- _What is needed_
Copy the lines from the start of the records below through the line containing "scatter('moss', mv, np.c_[x, y, H(x, y)", both included, and leave out the pictures.

- _Provided records_
▶

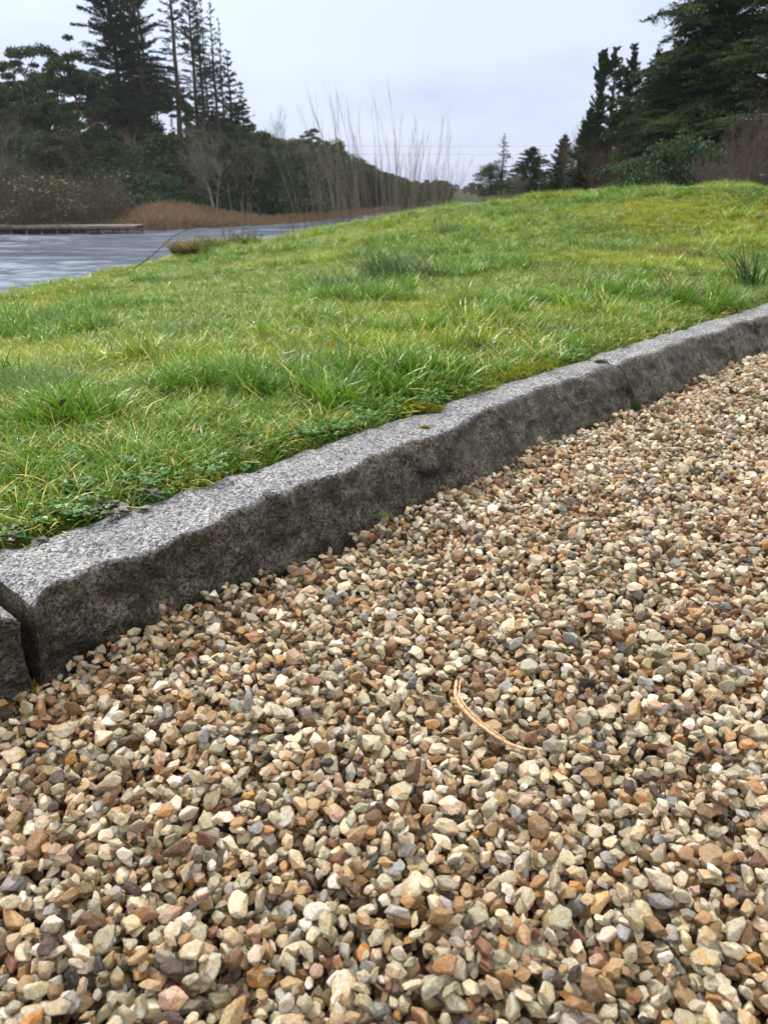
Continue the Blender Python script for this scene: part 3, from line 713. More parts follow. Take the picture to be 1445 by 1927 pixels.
x1, y1 = lawn_pts(rgG, 900, .8, 3.2, edge=-.005); x2, y2 = lawn_pts(rgG, 330, 3.2, 7.5)
x, y = np.r_[x1, x2], np.r_[y1, y2]; n = len(x); s_, n_ = xy2sn(x, y)
clv = (rgG.random(n) < (.03 + .45 * np.exp(-((n_ - 1.1) / .06) ** 2) * (s_ < 1.5)))
mf = sm((fbm(p3(x * 1.3 + 9, y * 1.3), 3, 47) + .3) / .8)
keep = clv | (rgG.random(n) < .35 + .6 * mf); x, y, clv, mf, n_ = x[keep], y[keep], clv[keep], mf[keep], n_[keep]; n = len(x)
colm = np.where(clv[:, None], np.array([.06, .17, .02]), np.array([.16, .21, .02]) * (1 - mf[:, None]) + np.array([.34, .33, .035]) * mf[:, None]) * np.exp(rgG.normal(0, .2, (n, 1)))
scatter('moss', mv, np.c_[x, y, H(x, y) + .001], np.c_[np.zeros((n, 2)), rgG.uniform(0, 6.28, n)], np.repeat(rgG.uniform(.8, 1.3, n)[:, None], 3, 1), np.where(clv, 5 + rgG.integers(0, 4, n), rgG.integers(0, 5, n)), {'col': np.c_[colm, np.ones(n)]}, label='yellow-green moss and clover low between the grass blades', cat='moss')

# ------------------------------------------------------------------ tufts in the lawn
def tuft(px, py, n, rad, h0, h1, wd, lean, m, name, label, cat, seed):
    az, el = sight(px, py); x, y, z = hit(az, el); rg = np.random.default_rng(seed)
    V, F, P = blades(rg, n, rad, h0, h1, wd, lean)
    parts = [(V, F)]; me = mesh(name, *merge(parts), [m], True)
    o = obj(name, me, loc=(x, y, z - .002)); return tag(o, label, cat, 'darker tufts standing in the lawn')
tuft(755, 526, 420, .20, .09, .27, .0038, .45, M_tuft, 'rush_tuft', 'largest dark blue-green rush tuft in the middle of the lawn', 'rush tuft', 1)
tuft(640, 547, 230, .13, .06, .17, .0035, .42, M_tuft, 'rush_tuft', 'low dark rush tuft just left of the largest one', 'rush tuft', 2)
tuft(1408, 545, 80, .06, .16, .30, .006, .35, M_tuft, 'rush_tuft', 'tall broad-bladed green tuft near the right picture edge above the kerb', 'rush tuft', 3)
tuft(590, 690, 420, .07, .05, .12, .0017, .6, M_tuft, 'grass_tuft', 'fine dark wiry tuft in the lawn below the rushes', 'grass tuft', 4)
tuft(95, 745, 560, .095, .08, .15, .0015, .5, M_tuftgreen, 'grass_tuft', 'big fine-bladed grey-green tuft at the left picture edge', 'grass tuft', 5)
tuft(1272, 480, 200, .15, .06, .14, .004, .5, M_tuftbrown, 'grass_tuft', 'brownish tuft on the upper right of the lawn', 'grass tuft', 6)
tuft(1095, 535, 260, .19, .05, .12, .004, .6, M_tuftbrown, 'grass_tuft', 'wide brown-green tuft right of the middle of the lawn', 'grass tuft', 7)
tuft(1155, 470, 200, .16, .06, .13, .004, .5, M_tuftgreen, 'grass_tuft', 'green wiry tuft behind the wide brownish one', 'grass tuft', 8)
tuft(350, 625, 260, .10, .04, .09, .002, .55, M_tuftgreen, 'grass_tuft', 'loose grey-green tuft left of the middle of the lawn', 'grass tuft', 9)
tuft(905, 555, 300, .2, .04, .09, .003, .6, M_tuftbrown, 'grass_tuft', 'flat straw-brown patch of grass below the big rush tuft', 'grass tuft', 10)
tuft(850, 440, 220, .14, .08, .17, .005, .45, M_tuftgreen, 'grass_tuft', 'coarse green tuft high on the lawn above the big rush tuft', 'grass tuft', 11)

# ------------------------------------------------------------------ small things
def tube_obj(name, pts, rads, m, label, cat, sides=8, parent=None, group=None):
    P = np.array(pts, float); K = 5 * (len(P) - 1) + 1; u = np.linspace(0, len(P) - 1, K)
    Q = np.zeros((K, 3)); Pe = np.r_[[2 * P[0] - P[1]], P, [2 * P[-1] - P[-2]]]
    for i, v in enumerate(u):
        k = min(int(v), len(P) - 2); f = v - k; a, b, c, d = Pe[k:k + 4]
        Q[i] = .5 * (2 * b + (c - a) * f + (2 * a - 5 * b + 4 * c - d) * f * f + (3 * b - a - 3 * c + d) * f ** 3)
    R = np.interp(u, np.arange(len(P)), rads); o3 = Q[K // 2].copy()
    V, F = tubes((Q - o3)[None], R[None], sides)
    n0 = len(V); caps = [np.arange(sides)[::-1][None], (n0 - sides + np.arange(sides))[None]]
    o = obj(name, mesh(name, V, F + caps, [m], True), parent, o3)
    if label: tag(o, label, cat, group)
    return o
st = [(0.094, 0.843), (0.090, 0.811), (0.093, 0.78), (0.105, 0.757), (0.118, 0.741), (0.136, 0.72), (0.155, 0.707), (0.171, 0.702)]
zt = [gravel_top(x, y) for x, y in st]; zl = np.array(zt); zl = np.maximum(zl, np.convolve(np.r_[zl[0], zl, zl[-1]], [.33, .34, .33], 'valid'))
tube_obj('dry_stalk', [(x, y, z + .0012) for (x, y), z in zip(st, zl)], [.002, .0025, .0026, .0023, .0022, .002, .0018, .0012], M_stick, 'pale tan curved dry stalk lying on the gravel, the thicker of the pair', 'stalk')
tube_obj('dry_stalk', [(x + .0050, y + .001, z + .0014) for (x, y), z in zip(st[:6], zl)], [.0009, .0012, .0012, .0011, .0010, .0007], M_stick, 'thin dry stalk lying close against the thicker pale one on the gravel', 'stalk')

def leaf_mesh(rg, ln, wd, m, curl=.4, lobes=0):
    u = np.linspace(0, 1, 9); ww = wd * np.sin(PI * u ** .8) * (1 + (.35 * np.sin(u * PI * 7) if lobes else 0)); rows = []
    for i, t_ in enumerate(u):
        z = curl * ln * (t_ - .5) ** 2
        for v in (-1, -.5, 0, .5, 1): rows.append(((t_ - .5) * ln, v * ww[i] * .5, z + abs(v) * ww[i] * .35 * curl + rg.normal(0, .0006)))
    V = np.array(rows); ii = np.arange(45).reshape(9, 5); q = np.stack([ii[:-1, :-1], ii[1:, :-1], ii[1:, 1:], ii[:-1, 1:]], -1).reshape(-1, 4)
    W2 = V.copy(); W2[:, 2] -= .0005; V2, F2 = merge([(V, [q]), (W2, [q[:, ::-1]])]); return mesh('dead_leaf', V2, F2, [m], True)
rl = np.random.default_rng(4)
def leaf(x, y, z, rot, ln, wd, m, name, label, cat, **k):
    o = obj(name, leaf_mesh(rl, ln, wd, m, **k), loc=(x, y, z)); o.rotation_euler = rot; return tag(o, label, cat)
az, el = sight(120, 800); x, y, z = hit(az, el)
leaf(x, y, z + .035, (.5, -.5, .6), .045, .03, M_brown, 'dead_leaf', 'dark brown curled dead leaf caught in the grass at the left', 'leaf', curl=1.2)
leaf(1.07, 2.36, gravel_top(1.07, 2.36) + .008, (.7, .3, 1), .042, .028, M_brown, 'dead_leaf', 'dark shrivelled leaf on the gravel near the right picture edge', 'leaf', curl=1.3)
leaf(-.088, .805, gravel_top(-.088, .805) + .004, (.2, .1, 2), .030, .018, M_redleaf, 'dead_leaf', 'small red-brown leaf lying on the gravel left of the pale stalk', 'leaf', lobes=1)
leaf(0.0, 1.325, gravel_top(0.0, 1.325) + .003, (.3, .2, .4), .026, .017, M_mossgreen, 'green_leaf', 'small dark green leaf on the gravel against the kerb', 'leaf')
leaf(.13, 1.315, gravel_top(.13, 1.315) + .003, (.4, .1, 2.4), .028, .014, M_brown, 'dead_leaf', 'thin dark leaf sliver on the gravel a little out from the kerb', 'leaf')
leaf(-.165, .50, gravel_top(-.165, .50) + .004, (.1, .1, .9), .05, .005, M_brown, 'dead_leaf', 'narrow dark leaf strip lying low among the nearest stones', 'leaf', curl=.1)

def moss_clump(x, y, z, rx, ry, h, n, m, label, seed=1, name='moss_clump', fac=1.):
    rg = np.random.default_rng(seed); d = rdir(rg, n); d[:, 2] = np.abs(d[:, 2]); C = d * np.array([rx, ry, h]) * (rg.random((n, 1)) ** .4)
    U = d + rdir(rg, n) * .6; V, F = cards(C, U, rdir(rg, n), rg.uniform(.005, .010, n) * fac, .0022 * fac)
    return tag(obj(name, mesh(name, V, F, [m]), loc=(x, y, z)), label, 'moss')
x, y = sn2xy(1.345, 1.085); moss_clump(x, y, .131, .042, .018, .016, 1300, M_mosscl, 'golden yellow moss cushion on the back edge of the longest kerb stone', 2)
x, y = sn2xy(1.235, 1.0); moss_clump(x, y, .13, .012, .007, .005, 160, M_mosscl, 'tiny moss speck in the crack on the kerb top', 3)
x, y = sn2xy(.31, .905); moss_clump(x, y, -.02, .014, .03, .03, 500, M_mosscl, 'olive moss in the bottom of the gap between two kerb stones', 4)
x, y = sn2xy(2.135, .935); moss_clump(x, y, .0, .012, .012, .045, 300, M_mossgreen, 'green moss at the foot of the narrow kerb joint', 5)
x, y = sn2xy(1.87, .935); moss_clump(x, y, .002, .022, .010, .014, 260, M_mossgreen, 'low green moss along the foot of the longest kerb stone', 6)
x, y = sn2xy(2.11, 1.05); moss_clump(x, y, .128, .02, .011, .008, 240, M_mossgreen, 'dark moss in the hollow on the kerb top at the joint', 7)

def weed(px, py, kind, label, seed, n=7, sz=.02, lift=.0):
    az, el = sight(px, py); rg = np.random.default_rng(seed)
    d = math.radians(el); dd = (.6 - .135) / math.tan(-d); x, y = at(az, dd)
    root = empty('weed', (x, y, .132 + lift)); tag(root, label, 'weed', 'weeds along the kerb')
    a = rg.uniform(0, 2 * PI, n); dr = np.c_[np.cos(a), np.sin(a), rg.uniform(.3, 1.2, n)]
    P = curve_paths(np.zeros((n, 3)), dr, rg.uniform(.015, .035, n), 5, np.array([0, 0, -.5]), rg, .06)
    obj('stem', mesh('stem', *tubes(P, np.full((n, 5), .0008), 4), [M_leaf], True), root)
    parts = []
    for i in range(n):
        tip = P[i, -1]; k = 5 if kind == 'nettle' else 3
        aa_ = a[i] + np.linspace(-1.2, 1.2, k)
        for w_ in aa_:
            lm = sz * rg.uniform(.7, 1.1); u = np.linspace(0, 1, 6); wdt = lm * .42 * np.sin(PI * np.clip(u, .04, .98) ** .75)
            ax = np.array([math.cos(w_), math.sin(w_), rg.uniform(-.2, .4)]); sdv = np.array([-math.sin(w_), math.cos(w_), 0])
            c = tip + ax * lm * u[:, None] - np.array([0, 0, 1]) * (u[:, None] ** 2) * lm * .35
            V = np.stack([c - sdv * wdt[:, None] + [0, 0, .001], c - [0, 0, .001], c + sdv * wdt[:, None] + [0, 0, .001]], 1).reshape(-1, 3)
            ii = np.arange(18).reshape(6, 3); parts.append((V, [np.stack([ii[:-1, :-1], ii[1:, :-1], ii[1:, 1:], ii[:-1, 1:]], -1).reshape(-1, 4)]))
    obj('foliage', mesh('foliage', *merge(parts), [M_nettle if kind == 'nettle' else M_leaf], True), root)
weed(205, 960, 'nettle', 'purplish-grey dead-nettle sprig lying at the kerb, nearer the gap', 1)
weed(262, 945, 'nettle', 'purplish-grey dead-nettle sprig with its tip out over the kerb top', 2, 5, .018)
weed(95, 975, 'leaf', 'dark green leafy weed in the left corner of the lawn by the kerb', 3, 9, .016)
weed(50, 1010, 'nettle', 'grey-green dead-nettle at the picture edge beside the kerb', 6, 6, .016)
weed(437, 872, 'leaf', 'single broad-leaved buttercup seedling behind the kerb', 4, 3, .024)
weed(160, 950, 'nettle', 'low purplish sprig between the two other nettle sprigs and the corner', 5, 6, .015)
weed(300, 925, 'leaf', 'small bright green leafy weed right of the nettle sprigs', 8, 5, .012)

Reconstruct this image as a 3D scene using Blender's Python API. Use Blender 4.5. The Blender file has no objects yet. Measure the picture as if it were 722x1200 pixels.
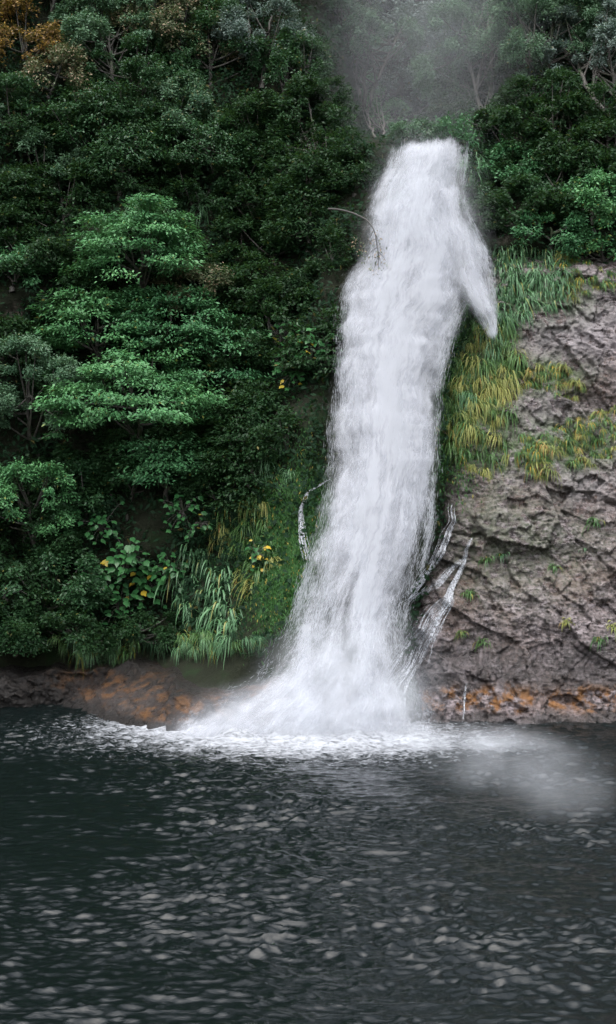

◀

- _Solution_
Continue the Blender Python script for this scene: part 3, from line 713. More parts follow. Take the picture to be 1445 by 1927 pixels.
x1, y1 = lawn_pts(rgG, 900, .8, 3.2, edge=-.005); x2, y2 = lawn_pts(rgG, 330, 3.2, 7.5)
x, y = np.r_[x1, x2], np.r_[y1, y2]; n = len(x); s_, n_ = xy2sn(x, y)
clv = (rgG.random(n) < (.03 + .45 * np.exp(-((n_ - 1.1) / .06) ** 2) * (s_ < 1.5)))
mf = sm((fbm(p3(x * 1.3 + 9, y * 1.3), 3, 47) + .3) / .8)
keep = clv | (rgG.random(n) < .35 + .6 * mf); x, y, clv, mf, n_ = x[keep], y[keep], clv[keep], mf[keep], n_[keep]; n = len(x)
colm = np.where(clv[:, None], np.array([.06, .17, .02]), np.array([.16, .21, .02]) * (1 - mf[:, None]) + np.array([.34, .33, .035]) * mf[:, None]) * np.exp(rgG.normal(0, .2, (n, 1)))
scatter('moss', mv, np.c_[x, y, H(x, y) + .001], np.c_[np.zeros((n, 2)), rgG.uniform(0, 6.28, n)], np.repeat(rgG.uniform(.8, 1.3, n)[:, None], 3, 1), np.where(clv, 5 + rgG.integers(0, 4, n), rgG.integers(0, 5, n)), {'col': np.c_[colm, np.ones(n)]}, label='yellow-green moss and clover low between the grass blades', cat='moss')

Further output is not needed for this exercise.